今は赤い大地に果てしなく広がる牧場が見えるだけだ。かつて、はるばる日本から「理想の村造り」を夢見て移住した日本人たちは、いったいどのように格闘してこれだけの広い大地を切り拓いたのか。それは血と汗の染み込んだ大地に違いないのである。思わず車を止めてもらい、赤い大地に降り立って、しばし自分の足で踏みしめてみた。
 一九二六(大正十五)年に鳥取海外協会と信濃海外協会が共同開設した「第二アリアンサ移住地」に入る。まず、第二アリアンサ移住地の中にある学校(日本語学校)へ行った。そこで、その敷地内に今も建っている「第二ありあんさ・最初の入植地点・一九二六年八月七日」と彫られた石碑を見る。

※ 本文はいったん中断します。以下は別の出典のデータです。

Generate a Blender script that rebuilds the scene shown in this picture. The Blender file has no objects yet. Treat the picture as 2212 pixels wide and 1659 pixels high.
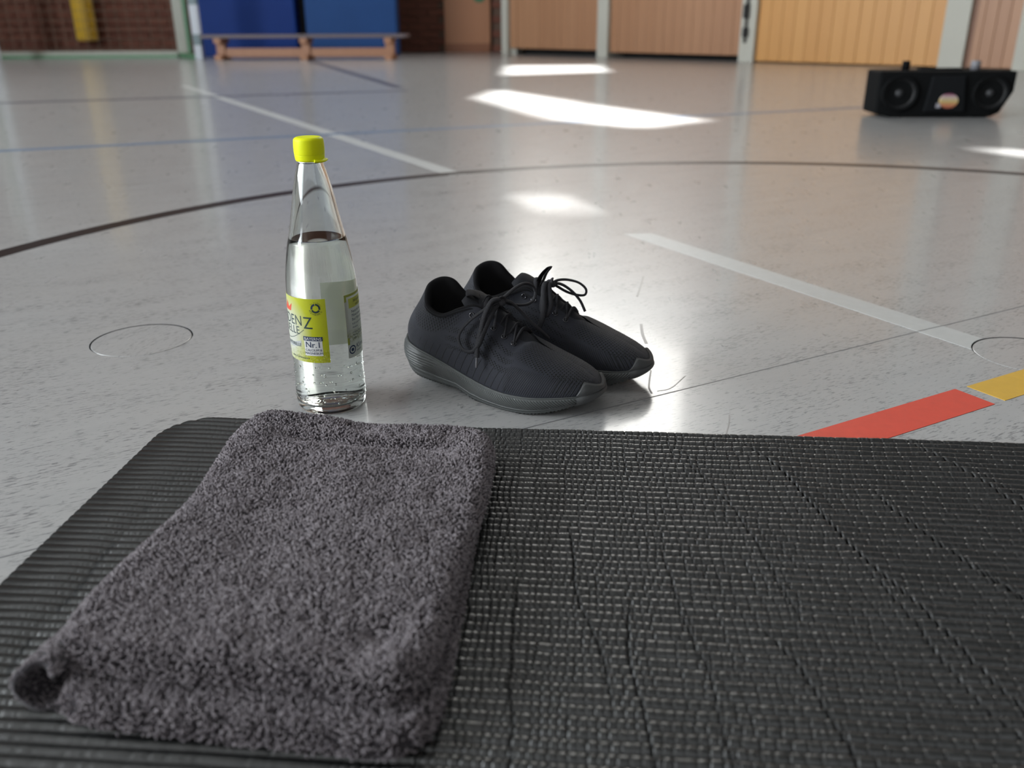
import bpy, bmesh, math, random
import numpy as np
from mathutils import Vector, Matrix
from mathutils.geometry import tessellate_polygon

random.seed(7)
RNG = np.random.default_rng(7)
SC = bpy.context.scene
COL = SC.collection
PI = math.pi

# ------------------------------------------------------------------ camera, world, light, exposure
F_PX, PITCH, ROLL, CAM_H = 1903.5, 0.3946, -0.0065, 0.4041
cam_d = bpy.data.cameras.new('camera')
cam = bpy.data.objects.new('camera', cam_d)
COL.objects.link(cam)
fwd = Vector((0, math.cos(PITCH), -math.sin(PITCH)))
rt = Vector((1, 0, 0))
up = rt.cross(fwd)
R_ = rt * math.cos(ROLL) + up * math.sin(ROLL)
U_ = -rt * math.sin(ROLL) + up * math.cos(ROLL)
M4 = Matrix((R_, U_, -fwd)).transposed().to_4x4()
M4.translation = Vector((0, 0, CAM_H))
cam.matrix_world = M4
cam_d.sensor_fit = 'HORIZONTAL'
cam_d.sensor_width = 36.0
cam_d.lens = F_PX * 36.0 / 2212.0
cam_d.clip_start = 0.01
cam_d.clip_end = 200
cam_d.dof.use_dof = True
cam_d.dof.focus_distance = 0.94
cam_d.dof.aperture_fstop = 4.9
SC.camera = cam

world = bpy.data.worlds.new('world')
SC.world = world
world.use_nodes = True
bg = world.node_tree.nodes['Background']
bg.inputs[0].default_value = (0.80, 0.90, 1.0, 1)
bg.inputs[1].default_value = 1.2

SUN_EL, SUN_AZ = math.radians(52), (0.95, -0.31)      # horizontal travel direction of the sunlight
sd = Vector((SUN_AZ[0], SUN_AZ[1], 0)).normalized() * math.cos(SUN_EL) + Vector((0, 0, -math.sin(SUN_EL)))
sun_d = bpy.data.lights.new('sun', 'SUN')
sun_d.energy = 26.0
sun_d.angle = math.radians(0.9)
sun_d.color = (1.0, 0.99, 0.96)
sun = bpy.data.objects.new('sun', sun_d)
COL.objects.link(sun)
sun.rotation_euler = sd.to_track_quat('-Z', 'Y').to_euler()
sun.location = (-6, 3, 12)


def area_light(name, loc, direction, sx, sy, power, color):
    d = bpy.data.lights.new(name, 'AREA')
    d.shape = 'RECTANGLE'
    d.size, d.size_y = sx, sy
    d.energy = power
    d.color = color
    o = bpy.data.objects.new(name, d)
    COL.objects.link(o)
    o.location = loc
    o.rotation_euler = Vector(direction).to_track_quat('-Z', 'Y').to_euler()
    return o


area_light('overhead_fill', (-1.5, 0.5, 6.9), (0, 0, -1), 7.0, 3.0, 30, (0.97, 0.99, 1.0))  # unseen fill light added overhead, no fixture belongs to it
WIN_MAIN, WIN_LEFT, WIN_REAR = 12.5, 16.0, 1.0      # radiance of the daylit window panes

SC.view_settings.view_transform = 'Standard'
SC.view_settings.look = 'None'
SC.view_settings.exposure = 0.08
SC.view_settings.gamma = 1.0
SC.view_settings.use_curve_mapping = False


# ------------------------------------------------------------------ helpers
def tag(o, label=None, cat=None, group=None, kind=None):
    if label: o['label'] = label
    if cat: o['category'] = cat
    if group: o['group'] = group
    if kind: o['kind'] = kind
    return o


def link(name, data, parent=None, mats=None, smooth=False):
    o = bpy.data.objects.new(name, data)
    COL.objects.link(o)
    if parent is not None: o.parent = parent
    if mats is not None and hasattr(data, 'materials'):
        for m in (mats if isinstance(mats, (list, tuple)) else [mats]):
            data.materials.append(m)
    if smooth and isinstance(data, bpy.types.Mesh):
        data.polygons.foreach_set('use_smooth', np.ones(len(data.polygons), dtype=bool))
    return o


def empty(name, loc=(0, 0, 0), rz=0.0, parent=None):
    o = bpy.data.objects.new(name, None)
    COL.objects.link(o)
    o.location = loc
    o.rotation_euler = (0, 0, rz)
    o.empty_display_size = 0.05
    if parent is not None: o.parent = parent
    return o


def pydata(name, V, Fc):
    me = bpy.data.meshes.new(name)
    me.from_pydata([tuple(map(float, v)) for v in V], [], [tuple(map(int, f)) for f in Fc])
    me.update()
    return me


def grid_mesh(name, P, wrap_u=False, uv=None, attrs=None, flip=False):
    """P: (nu, nv, 3) array of points -> quad mesh, fast."""
    nu, nv = P.shape[:2]
    idx = np.arange(nu * nv).reshape(nu, nv)
    if wrap_u: idx = np.concatenate([idx, idx[:1]], 0)
    a, b, c, d = idx[:-1, :-1], idx[1:, :-1], idx[1:, 1:], idx[:-1, 1:]
    Q = np.stack([a, b, c, d] if not flip else [d, c, b, a], -1).reshape(-1, 4)
    me = bpy.data.meshes.new(name)
    me.vertices.add(nu * nv)
    me.vertices.foreach_set('co', P.reshape(-1).astype(np.float32))
    n = len(Q)
    me.loops.add(n * 4)
    me.loops.foreach_set('vertex_index', Q.reshape(-1).astype(np.int32))
    me.polygons.add(n)
    me.polygons.foreach_set('loop_start', (np.arange(n) * 4).astype(np.int32))
    if uv is not None:
        l = me.uv_layers.new(name='UVMap')
        l.data.foreach_set('uv', uv.reshape(-1, 2)[Q.reshape(-1)].reshape(-1).astype(np.float32))
    if attrs:
        for k, v in attrs.items():
            at = me.attributes.new(k, 'FLOAT', 'POINT')
            at.data.foreach_set('value', v.reshape(-1).astype(np.float32))
    me.update(calc_edges=True)
    me.validate()
    me.polygons.foreach_set('use_smooth', np.ones(n, dtype=bool))
    return me


def bm_box(bm, x0, x1, y0, y1, z0, z1, bevel=0.0):
    r = bmesh.ops.create_cube(bm, size=1.0)
    vs = r['verts']
    for v in vs:
        v.co = Vector((x0 + (v.co.x + .5) * (x1 - x0), y0 + (v.co.y + .5) * (y1 - y0), z0 + (v.co.z + .5) * (z1 - z0)))
    if bevel > 0:
        es = list({e for v in vs for e in v.link_edges})
        bmesh.ops.bevel(bm, geom=es, offset=bevel, segments=2, affect='EDGES', profile=0.6)


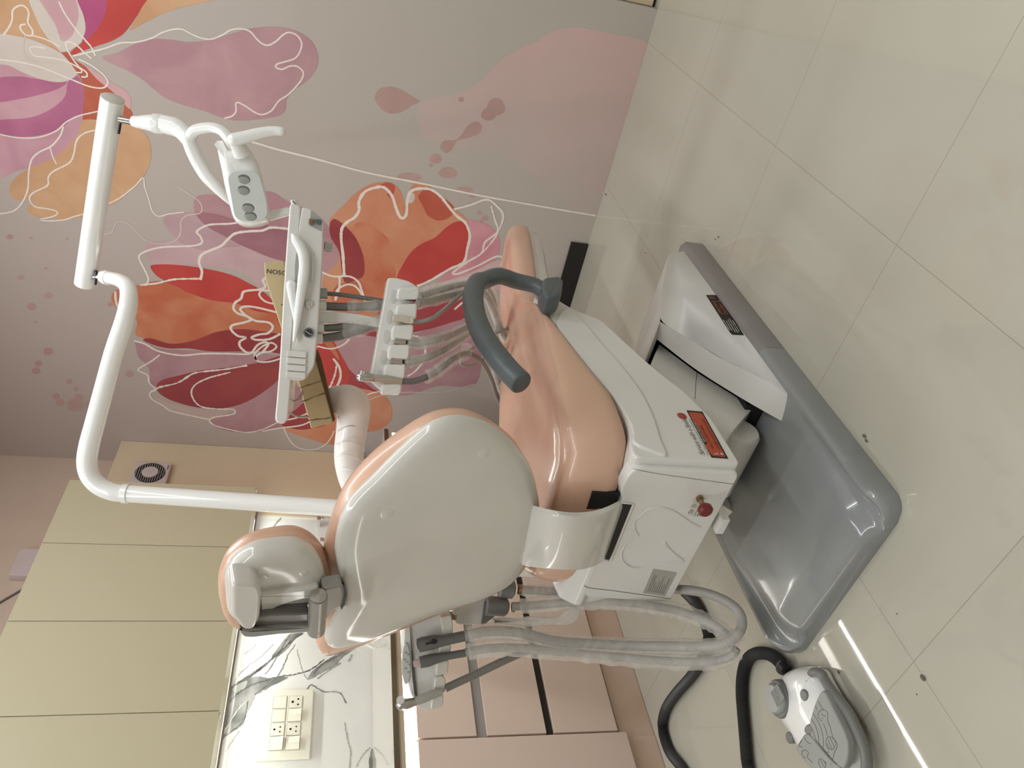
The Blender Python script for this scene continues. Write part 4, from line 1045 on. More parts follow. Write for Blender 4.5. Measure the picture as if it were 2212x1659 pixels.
# backrest ----------------------------------------------------------
BP0 = A3((1.028, 0, .695)); BD = A3((-.098, 0, .425)); BD /= np.linalg.norm(BD); BN = np.cross([0, 1., 0], BD)   # BN points to the sitter
if BN[0] < 0: BN = -BN
def BK(x, y, off=0.0): return UP(x, y, BP0 + BN * off, BN)
shell_px = [(1166,1096),(1152,1020),(1119,971),(1070,929),(1005,909),(940,922),(875,974),(810,1039),(761,1088),(738,1131),(726,1186),(729,1225),(736,1262),(741,1288),(738,1314),(719,1348),(704,1381),(710,1400),(731,1403),(794,1388),(875,1356),(973,1319),(1054,1293),(1113,1257),(1150,1190)]
SP = np.array([BK(x, y) for x, y in shell_px]); SP = catmull(SP, 150, True)
nS = newell(SP)
if np.dot(nS, BN) > 0: SP = SP[::-1]; nS = -nS        # outline seen from behind
cS = SP.mean(0); sh = MB(); rings = []
for d, o in ((.004, .022), (.001, .018), (.0, .010), (.003, .003), (.009, -.003), (.020, -.008)):
    rings.append(inset(SP, d, nS) + BN * o)
base_r = rings[-1]
for s_, o in ((.86, -.011), (.7, -.014), (.5, -.0165), (.3, -.0175), (.12, -.018)):
    rings.append(cS + (base_r - cS) * s_ + BN * (o + .008))
sh.loft(rings)
shell = sh.build('backrest_shell', SHELL, chair, angle=60)
for x, y in ((1045, 979), (836, 1110)):
    c, nn = hit(sh, x, y)
    MB().lathe([(0, -.002), (.0120, -.002), (.0120, .0002), (.0117, .0003), (0, .0003)], c, nn, n=28).build('screw_cap', SHELL, shell)
cush_px = [(1160,1085),(1150,1030),(1118,962),(1062,915),(1005,894),(940,902),(870,942),(800,998),(748,1058),(716,1128),(700,1195),(696,1262),(692,1330),(681,1372),(690,1397),(720,1394),(790,1372),(873,1338),(970,1300),(1050,1272),(1108,1234),(1146,1176)]
CPo = .056
QP = np.array([BK(x, y, CPo) for x, y in cush_px]); QP = catmull(QP, 150, True)
nQ = newell(QP)
if np.dot(nQ, BN) > 0: QP = QP[::-1]; nQ = -nQ
cQ = QP.mean(0); bq = MB(); rings = []
for d, o in ((.022, -.036), (.006, -.026), (.0, -.008), (.0, .01), (.006, .024), (.018, .034), (.04, .040)):
    rings.append(inset(QP, d, nQ) + BN * o)
base_r = rings[-1]
for s_, o in ((.75, .0), (.4, -.004), (.12, -.006)):
    rings.append(cQ + BN * .040 + (base_r - cQ - BN * .040) * s_ + BN * o)
bq.loft(rings)
bq.build('backrest_cushion', PEACH, chair, angle=70)
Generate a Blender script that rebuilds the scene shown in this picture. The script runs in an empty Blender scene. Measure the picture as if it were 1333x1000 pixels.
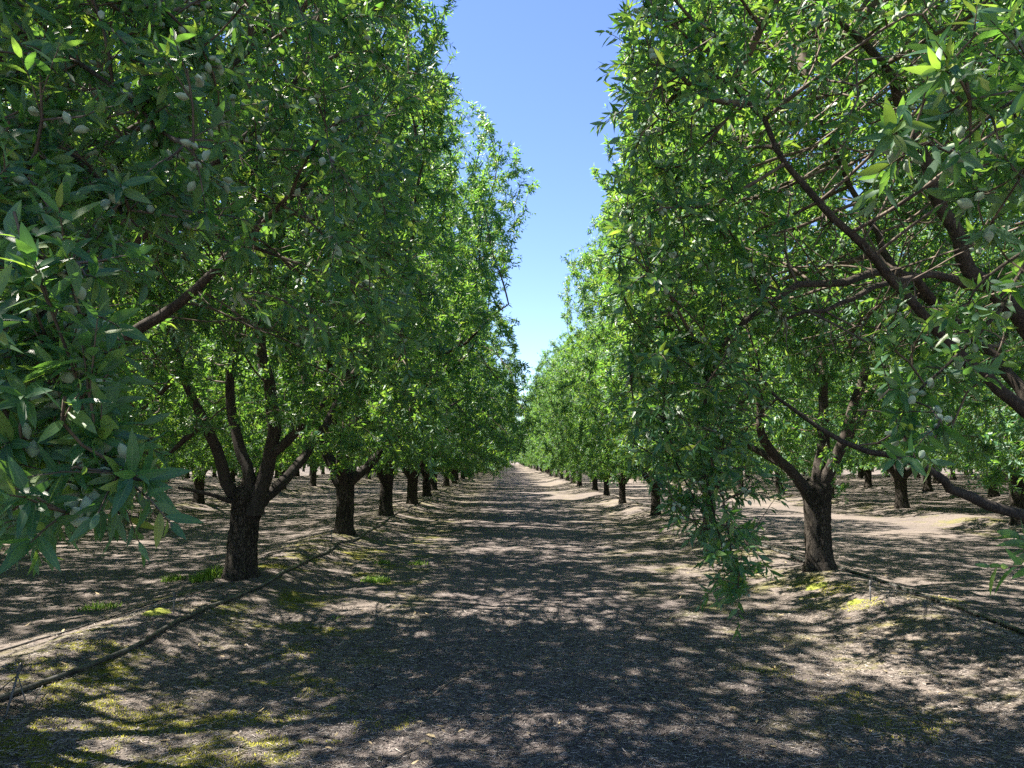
import bpy, math, time
import numpy as np
from mathutils import Vector

T0 = time.time()
R = math.radians
scene = bpy.context.scene
COL = scene.collection

# ------------------------------------------------------------------ camera
CAM_Z = 1.62
PITCH = math.atan(98 / 1000.0)
YAW = math.atan(6.5 / 1000.0)          # turned a little to the right of the track
cam_data = bpy.data.cameras.new('camera')
cam_data.sensor_width = 36.0
cam_data.lens = 36.0 * 1000.0 / 1333.0
cam_data.clip_start = 0.05
cam_data.clip_end = 6000
cam = bpy.data.objects.new('camera', cam_data)
COL.objects.link(cam)
cam.location = (0, 0, CAM_Z)
cam.rotation_euler = (math.pi / 2 + PITCH, 0, -YAW)
scene.camera = cam
_cp, _sp, _cy, _sy = math.cos(PITCH), math.sin(PITCH), math.cos(YAW), math.sin(YAW)
FWD = np.array([_cp * _sy, _cp * _cy, _sp])
UPV = np.array([-_sp * _sy, -_sp * _cy, _cp])
RGT = np.array([_cy, -_sy, 0.0])


def at(px, py, d):
    """World point at depth d (metres along the track) seen towards that direction: used to survey limb positions."""
    v = FWD + RGT * ((px - 666.5) / 1000.0) + UPV * ((500 - py) / 1000.0)
    v = v * (d / v[1])
    return np.array([0, 0, CAM_Z]) + v


def seen(p):
    q = p - np.array([0, 0, CAM_Z])
    z = q @ FWD
    zz = np.where(z > 0.05, z, 1e9)
    return 666.5 + 1000 * (q @ RGT) / zz, 500 - 1000 * (q @ UPV) / zz, z


# ------------------------------------------------------------------ rows of the orchard
ROW_L, ROW_R = -3.22, 4.0
ROWS = [-39.8, -32.4, -25.0, -17.8, -10.4, ROW_L, ROW_R, 11.7, 19.2, 26.6, 34.0, 41.4, 48.8]


def vnoise(x, y, seed=0):
    """smooth value noise on a grid, 0..1"""
    xi = np.floor(x).astype(np.int64); yi = np.floor(y).astype(np.int64)
    fx = x - xi; fy = y - yi
    fx = fx * fx * (3 - 2 * fx); fy = fy * fy * (3 - 2 * fy)

    def h(a, b):
        n = (a * 374761393 + b * 668265263 + seed * 69069 + 1013) & 0xFFFFFFFF
        n = ((n ^ (n >> 13)) * 1274126177) & 0xFFFFFFFF
        n = (n ^ (n >> 16)) & 0xFFFF
        return n / 65535.0
    return (h(xi, yi) * (1 - fx) + h(xi + 1, yi) * fx) * (1 - fy) + (h(xi, yi + 1) * (1 - fx) + h(xi + 1, yi + 1) * fx) * fy


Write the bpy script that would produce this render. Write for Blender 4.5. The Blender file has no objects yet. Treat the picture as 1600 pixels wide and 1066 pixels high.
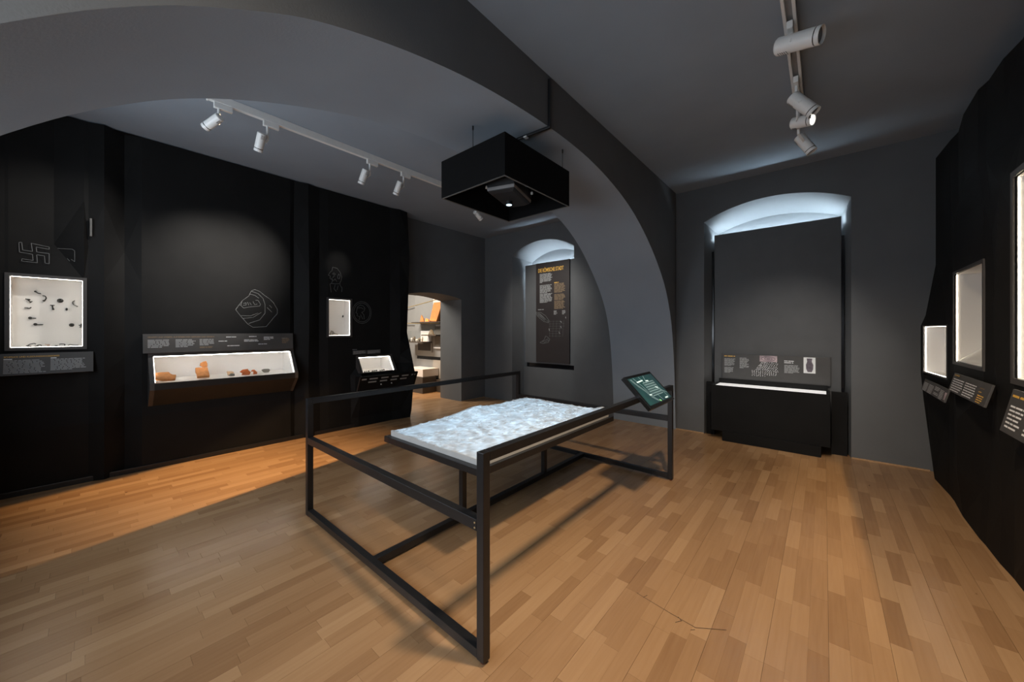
import bpy, bmesh, math, random
from mathutils import Vector, Matrix, noise
random.seed(4)
C = bpy.context.scene.collection
S = bpy.context.scene
PI = math.pi
R = math.radians
V = Vector

# ---------------------------------------------------------------- camera, world, exposure, big lights
cam_d = bpy.data.cameras.new('camera'); cam = bpy.data.objects.new('camera', cam_d); C.objects.link(cam)
cam.location = (0, 0, 1.45); cam.rotation_euler = (R(90), 0, R(40.642))
cam_d.sensor_width = 36; cam_d.lens = 567.9 / 1600 * 36; cam_d.shift_y = -(533 - 517.2) / 1600
cam_d.clip_start = 0.02
S.camera = cam
vs = S.view_settings
vs.view_transform = 'Standard'; vs.look = 'None'; vs.gamma = 1; vs.use_curve_mapping = False; vs.exposure = 0.0
w = bpy.data.worlds.new('world'); S.world = w; w.use_nodes = True
w.node_tree.nodes['Background'].inputs[0].default_value = (.5, .6, .75, 1)
w.node_tree.nodes['Background'].inputs[1].default_value = .02
S.cycles.max_bounces = 10; S.cycles.diffuse_bounces = 6; S.cycles.transparent_max_bounces = 12
S.cycles.sample_clamp_indirect = 4.0
S.cycles.caustics_reflective = False; S.cycles.caustics_refractive = False


def light(name, kind, loc, target, power, color, **kw):
    d = bpy.data.lights.new(name, kind); d.energy = power; d.color = color
    for k, v in kw.items(): setattr(d, k, v)
    o = bpy.data.objects.new(name, d); C.objects.link(o); o.location = loc
    o.rotation_euler = (V(target) - V(loc)).to_track_quat('-Z', 'Y').to_euler()
    return o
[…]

立派に建築された学校の建物と移住地碑を見て、当時の移住者達の、理想の村造りへの意気込みが感じられた。
 再び車は走って、第一アリアンサ移住地の「北原地価造公徳公園」に到着する。そこにはアリアンサ移住地の生みの親の一人であり、理想とする村を造るため心血を注いで奮闘した輪湖を称える「輪湖俊午郎公徳碑」と、私の最も注目していた日本人の海外発展のため日本とブラジルを繋いでアリアンサ移住地建設のため奔走した人物、日本力行会会長「永田稠の胸像」が建てられていた。
 そしてその側に建っている「阿りあんさ最初の入植地点・一九二四年十一月二十日」と彫られた石碑を見る。移住地建設の夢の実現に向かって、その後の苦難をも覚悟して精力を使い切るほどの行動を成したのだと、その大事業の重さが伝わってくる。私は、移住地建設の初めての斧を振り下ろしたその場所に立ってみて、大正時代末期の日本人の持つエネルギーと、拓人としての勇気を実感した。移住地開設から七十五年たった今、ご子息である永田久さんと共に「永田稠の胸像」の前に立っていると、先人たちは私に何かを語りかけてくれているようだった。しかし、私はそれをいかほど理解して聞くことができるのだろうか。

案内してくださった永田久さんご夫妻と筆者 永田さんはアリアンサ移住地創設者永田稠氏の六男。宇都宮農業高等専門学校卒業後、ブラジルへ渡り、第三アリアンサで営農。現在、ブラジル力行会会長、日系人のための雑誌「のうそん」主宰者。